1. The decision of the principal regulator is that the Exemption Sought from the ETF Prospectus Form Requirement is granted, provided that the Filer will be in compliance with the following conditions:

a. the Filer files a simplified prospectus and annual information form in respect of the ETF Securities in accordance with the requirements of NI 81-101, Form 81-101F1 and Form 81-101F2, other than the requirements pertaining to the filing of a Fund Facts;

b. the Filer includes disclosure required pursuant to Form 41-101F2 (that is not contemplated by Form 81-101F1 or Form 81-101F2) in respect of the ETF Securities, in each Fund's simplified prospectus and/or annual information form, as applicable; and

c. the Filer includes disclosure regarding this decision under the heading "Additional Information" and "Exemptions and Approvals" in each Fund's simplified prospectus and annual information form, respectively.

2. The decision of the principal regulator is that the Exemptions Sought from the Underwriter's Certificate Requirement and the Take-over Bid Requirements are granted.

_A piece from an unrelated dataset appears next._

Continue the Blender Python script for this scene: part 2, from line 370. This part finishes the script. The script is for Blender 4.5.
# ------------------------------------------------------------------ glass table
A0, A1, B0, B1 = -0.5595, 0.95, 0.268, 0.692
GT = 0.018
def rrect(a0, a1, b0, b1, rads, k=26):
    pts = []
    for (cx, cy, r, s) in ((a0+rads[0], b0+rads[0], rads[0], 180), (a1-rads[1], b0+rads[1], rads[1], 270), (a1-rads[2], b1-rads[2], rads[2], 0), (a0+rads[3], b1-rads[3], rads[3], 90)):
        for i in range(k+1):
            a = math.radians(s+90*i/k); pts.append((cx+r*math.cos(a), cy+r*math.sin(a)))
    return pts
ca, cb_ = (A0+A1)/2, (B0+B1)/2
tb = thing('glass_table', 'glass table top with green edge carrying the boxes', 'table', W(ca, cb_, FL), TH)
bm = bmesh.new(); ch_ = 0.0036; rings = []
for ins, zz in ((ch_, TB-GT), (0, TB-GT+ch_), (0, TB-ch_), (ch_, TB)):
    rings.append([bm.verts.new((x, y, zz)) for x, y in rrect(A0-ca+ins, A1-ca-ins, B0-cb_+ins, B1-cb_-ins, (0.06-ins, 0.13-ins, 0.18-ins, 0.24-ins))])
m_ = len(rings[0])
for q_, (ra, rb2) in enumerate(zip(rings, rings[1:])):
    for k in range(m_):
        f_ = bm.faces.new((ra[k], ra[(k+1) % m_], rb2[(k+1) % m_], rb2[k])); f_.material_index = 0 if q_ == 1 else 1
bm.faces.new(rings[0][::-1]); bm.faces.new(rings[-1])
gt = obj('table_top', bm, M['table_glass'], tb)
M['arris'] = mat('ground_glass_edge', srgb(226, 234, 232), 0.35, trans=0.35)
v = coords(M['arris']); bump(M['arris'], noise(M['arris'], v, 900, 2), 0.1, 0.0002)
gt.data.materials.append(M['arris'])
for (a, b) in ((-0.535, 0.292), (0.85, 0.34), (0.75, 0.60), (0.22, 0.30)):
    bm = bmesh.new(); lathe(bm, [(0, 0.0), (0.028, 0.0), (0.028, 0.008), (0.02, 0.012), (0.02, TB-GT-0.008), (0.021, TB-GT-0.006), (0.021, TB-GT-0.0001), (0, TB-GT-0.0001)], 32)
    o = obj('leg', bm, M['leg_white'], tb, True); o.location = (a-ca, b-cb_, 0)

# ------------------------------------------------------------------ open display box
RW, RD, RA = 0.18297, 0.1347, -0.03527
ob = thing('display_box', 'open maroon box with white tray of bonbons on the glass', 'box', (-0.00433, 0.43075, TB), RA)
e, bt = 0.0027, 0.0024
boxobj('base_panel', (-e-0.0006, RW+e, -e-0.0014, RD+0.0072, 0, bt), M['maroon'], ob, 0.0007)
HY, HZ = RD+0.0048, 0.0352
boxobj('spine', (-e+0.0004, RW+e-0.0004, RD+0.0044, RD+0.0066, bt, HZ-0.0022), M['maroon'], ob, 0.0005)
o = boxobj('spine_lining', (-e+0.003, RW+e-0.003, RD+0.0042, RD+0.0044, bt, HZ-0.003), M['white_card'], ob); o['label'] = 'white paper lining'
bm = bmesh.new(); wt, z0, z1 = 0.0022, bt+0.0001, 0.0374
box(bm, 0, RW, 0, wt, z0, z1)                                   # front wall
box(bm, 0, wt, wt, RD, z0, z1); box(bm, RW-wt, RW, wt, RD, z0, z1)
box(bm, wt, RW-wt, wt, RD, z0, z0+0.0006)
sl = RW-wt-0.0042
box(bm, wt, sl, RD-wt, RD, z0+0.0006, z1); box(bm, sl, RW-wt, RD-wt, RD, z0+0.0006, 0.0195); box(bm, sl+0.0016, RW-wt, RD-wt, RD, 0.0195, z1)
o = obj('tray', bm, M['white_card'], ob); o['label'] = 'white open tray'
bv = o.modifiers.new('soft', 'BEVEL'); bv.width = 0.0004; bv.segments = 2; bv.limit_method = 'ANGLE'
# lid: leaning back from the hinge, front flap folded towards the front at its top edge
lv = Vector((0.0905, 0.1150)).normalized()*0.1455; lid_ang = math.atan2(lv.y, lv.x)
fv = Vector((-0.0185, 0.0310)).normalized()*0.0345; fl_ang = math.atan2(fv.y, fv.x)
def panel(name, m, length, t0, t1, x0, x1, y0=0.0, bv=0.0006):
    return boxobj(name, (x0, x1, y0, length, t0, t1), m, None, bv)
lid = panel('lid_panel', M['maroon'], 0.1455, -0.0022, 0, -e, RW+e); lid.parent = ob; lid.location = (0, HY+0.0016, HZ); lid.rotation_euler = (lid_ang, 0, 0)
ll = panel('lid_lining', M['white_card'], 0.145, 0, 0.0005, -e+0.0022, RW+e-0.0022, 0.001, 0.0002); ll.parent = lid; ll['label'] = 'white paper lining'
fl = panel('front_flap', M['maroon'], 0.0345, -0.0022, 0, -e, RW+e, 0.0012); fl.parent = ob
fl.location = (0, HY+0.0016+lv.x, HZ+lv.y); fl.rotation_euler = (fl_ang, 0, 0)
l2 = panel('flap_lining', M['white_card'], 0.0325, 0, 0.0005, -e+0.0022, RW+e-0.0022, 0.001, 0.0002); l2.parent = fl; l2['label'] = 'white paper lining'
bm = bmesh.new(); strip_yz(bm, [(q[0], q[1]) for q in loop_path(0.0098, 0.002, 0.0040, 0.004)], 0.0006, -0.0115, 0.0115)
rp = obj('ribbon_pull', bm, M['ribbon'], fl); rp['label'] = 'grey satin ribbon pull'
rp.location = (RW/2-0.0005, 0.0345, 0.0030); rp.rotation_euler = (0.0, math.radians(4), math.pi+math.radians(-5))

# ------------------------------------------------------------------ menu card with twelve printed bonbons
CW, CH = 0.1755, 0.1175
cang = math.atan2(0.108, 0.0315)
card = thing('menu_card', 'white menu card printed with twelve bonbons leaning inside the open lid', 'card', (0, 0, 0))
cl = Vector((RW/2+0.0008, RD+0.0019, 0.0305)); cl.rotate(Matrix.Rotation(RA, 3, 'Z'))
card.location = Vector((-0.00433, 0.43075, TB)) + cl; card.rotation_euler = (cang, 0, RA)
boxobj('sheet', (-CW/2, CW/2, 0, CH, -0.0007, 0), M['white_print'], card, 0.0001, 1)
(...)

As to the Exemptions Sought from the ETF Prospectus Form Requirement and Take-over Bid Requirements:

"Darren McKall"
Manager, Investment Funds & Structured Products
Ontario Securities Commission

As to the Exemption Sought from the Underwriter's Certificate Requirement:

"Heather Zordel"
"Garnet Fenn"
Commissioner
Commissioner
Ontario Securities Commission
Ontario Securities Commission

SCHEDULE A

Existing Mutual Funds

Ninepoint Diversified Bond Fund
Ninepoint Energy Fund
Ninepoint Global Infrastructure Fund
Ninepoint Global Real Estate Fund
Ninepoint Gold and Precious Minerals Fund
Ninepoint High Interest Savings Fund
Ninepoint Alternative Health Fund
Ninepoint International Small Cap Fund
Ninepoint Concentrated Canadian Equity Fund
Ninepoint Diversified Bond Class{*}
Ninepoint Resource Class{*}
Ninepoint Silver Equities Class{*}
Ninepoint Risk Advantaged U.S. Equity Index Class{*}
Ninepoint Focused Global Dividend Class{*}
Ninepoint Gold Bullion Fund
Ninepoint Silver Bullion Fund

Existing Alternative Mutual Funds

Ninepoint FX Strategy Fund
Ninepoint Alternative Credit Opportunities Fund
Ninepoint Return Advantaged U.S. Equity Index Class{*}

{*} A class of shares of Ninepoint Corporate Class Inc.